● EXERCISE DETAILS: Write out the data again in full, exactly as it reads.

● MATERIAL:
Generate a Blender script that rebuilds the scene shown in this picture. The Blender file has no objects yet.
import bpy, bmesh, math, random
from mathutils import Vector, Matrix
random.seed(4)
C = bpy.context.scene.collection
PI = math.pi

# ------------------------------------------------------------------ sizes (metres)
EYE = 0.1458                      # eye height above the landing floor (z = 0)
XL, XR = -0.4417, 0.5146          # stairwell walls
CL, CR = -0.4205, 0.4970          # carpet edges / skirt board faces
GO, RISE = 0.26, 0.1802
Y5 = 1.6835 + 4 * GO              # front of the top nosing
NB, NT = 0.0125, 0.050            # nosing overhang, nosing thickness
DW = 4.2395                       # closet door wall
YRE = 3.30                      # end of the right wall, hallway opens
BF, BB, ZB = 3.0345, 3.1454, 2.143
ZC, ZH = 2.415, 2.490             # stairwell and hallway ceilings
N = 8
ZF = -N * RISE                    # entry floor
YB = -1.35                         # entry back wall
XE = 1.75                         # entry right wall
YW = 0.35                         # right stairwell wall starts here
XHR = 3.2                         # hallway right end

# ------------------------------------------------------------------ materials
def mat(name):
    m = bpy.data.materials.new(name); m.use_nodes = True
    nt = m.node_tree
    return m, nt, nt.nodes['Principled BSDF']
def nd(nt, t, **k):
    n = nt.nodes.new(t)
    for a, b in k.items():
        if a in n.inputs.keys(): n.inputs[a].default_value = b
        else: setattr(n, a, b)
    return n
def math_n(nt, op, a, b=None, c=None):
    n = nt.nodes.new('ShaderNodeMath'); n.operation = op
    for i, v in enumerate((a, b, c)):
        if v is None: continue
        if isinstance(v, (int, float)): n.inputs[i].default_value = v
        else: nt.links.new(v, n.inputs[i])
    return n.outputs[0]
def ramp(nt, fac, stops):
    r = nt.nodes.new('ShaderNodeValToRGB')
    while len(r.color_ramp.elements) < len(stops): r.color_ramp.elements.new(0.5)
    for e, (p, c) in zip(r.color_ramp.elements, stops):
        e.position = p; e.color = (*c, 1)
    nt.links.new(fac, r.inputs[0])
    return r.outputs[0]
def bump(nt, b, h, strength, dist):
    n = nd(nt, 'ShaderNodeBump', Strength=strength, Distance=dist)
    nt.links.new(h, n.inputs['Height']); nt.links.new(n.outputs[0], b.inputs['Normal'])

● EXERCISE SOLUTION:
Generate a Blender script that rebuilds the scene shown in this picture. The Blender file has no objects yet.
import bpy, bmesh, math, random
from mathutils import Vector, Matrix
random.seed(4)
C = bpy.context.scene.collection
PI = math.pi

# ------------------------------------------------------------------ sizes (metres)
EYE = 0.1458                      # eye height above the landing floor (z = 0)
XL, XR = -0.4417, 0.5146          # stairwell walls
CL, CR = -0.4205, 0.4970          # carpet edges / skirt board faces
GO, RISE = 0.26, 0.1802
Y5 = 1.6835 + 4 * GO              # front of the top nosing
NB, NT = 0.0125, 0.050            # nosing overhang, nosing thickness
DW = 4.2395                       # closet door wall
YRE = 3.30                      # end of the right wall, hallway opens
BF, BB, ZB = 3.0345, 3.1454, 2.143
ZC, ZH = 2.415, 2.490             # stairwell and hallway ceilings
N = 8
ZF = -N * RISE                    # entry floor
YB = -1.35                         # entry back wall
XE = 1.75                         # entry right wall
YW = 0.35                         # right stairwell wall starts here
XHR = 3.2                         # hallway right end

# ------------------------------------------------------------------ materials
def mat(name):
    m = bpy.data.materials.new(name); m.use_nodes = True
    nt = m.node_tree
    return m, nt, nt.nodes['Principled BSDF']
def nd(nt, t, **k):
    n = nt.nodes.new(t)
    for a, b in k.items():
        if a in n.inputs.keys(): n.inputs[a].default_value = b
        else: setattr(n, a, b)
    return n
def math_n(nt, op, a, b=None, c=None):
    n = nt.nodes.new('ShaderNodeMath'); n.operation = op
    for i, v in enumerate((a, b, c)):
        if v is None: continue
        if isinstance(v, (int, float)): n.inputs[i].default_value = v
        else: nt.links.new(v, n.inputs[i])
    return n.outputs[0]
def ramp(nt, fac, stops):
    r = nt.nodes.new('ShaderNodeValToRGB')
    while len(r.color_ramp.elements) < len(stops): r.color_ramp.elements.new(0.5)
    for e, (p, c) in zip(r.color_ramp.elements, stops):
        e.position = p; e.color = (*c, 1)
    nt.links.new(fac, r.inputs[0])
    return r.outputs[0]
def bump(nt, b, h, strength, dist):
    n = nd(nt, 'ShaderNodeBump', Strength=strength, Distance=dist)
    nt.links.new(h, n.inputs['Height']); nt.links.new(n.outputs[0], b.inputs['Normal'])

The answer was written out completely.